For those weeks leading up to the election, take a stand for, and stake claim for, your critical role as a participant in the national conversation. Contribute, through art, to the dialogue surrounding an event that the average American cares about and engages in, and I think you’ll be surprised how much your value will be raised in the eyes of your community.
Of course, the gut check moment comes with walking the walk. If you’re an artist, it’s simple, but so so difficult. You can’t take jobs that don’t value you. You just can’t. Insist that you matter, and insist in seeing it reflected in where you do your art, and/or who you reach, and/or how you’re paid for it. You have to define, announce, and stand by your intrinsic value.

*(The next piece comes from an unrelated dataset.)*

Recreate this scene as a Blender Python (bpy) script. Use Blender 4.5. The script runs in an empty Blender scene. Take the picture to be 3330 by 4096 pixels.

If you’re an artistic leader, do three things right away.
- Identify who in your community are the most disenfranchised, the neediest of theatrical participation, and figure out how to serve them with what you consider great art. The real-deal authentic stuff, not some watered down compromise.
- Find a group of artists who want to serve those folks, and pay them at least twice your “standard.” Your budget is the spine of your organization’s values – so put your money where your mouth is.
- Yell loudly that you just did numbers 1 and 2 above.
Re-define “artist value” at your organization in three easy steps. Trust me, if you’re the right leader, every constituent in your organization, from staff to Board to audiences to donors, will be inspired and re-invigorated and the dedication of resources will be repaid sevenfold. And when you link this new stance on artist value to content that is both artistically satisfying and impactful in the civic forum, you will be seen for what you undoubtedly are – someone who can elucidate underlying complexities, who can catalyze rich dialogue, who can foster empathy, who can help people find a voice. That is, someone who is critically important to the future of our nation.
Walk through that door. It could well close again in December.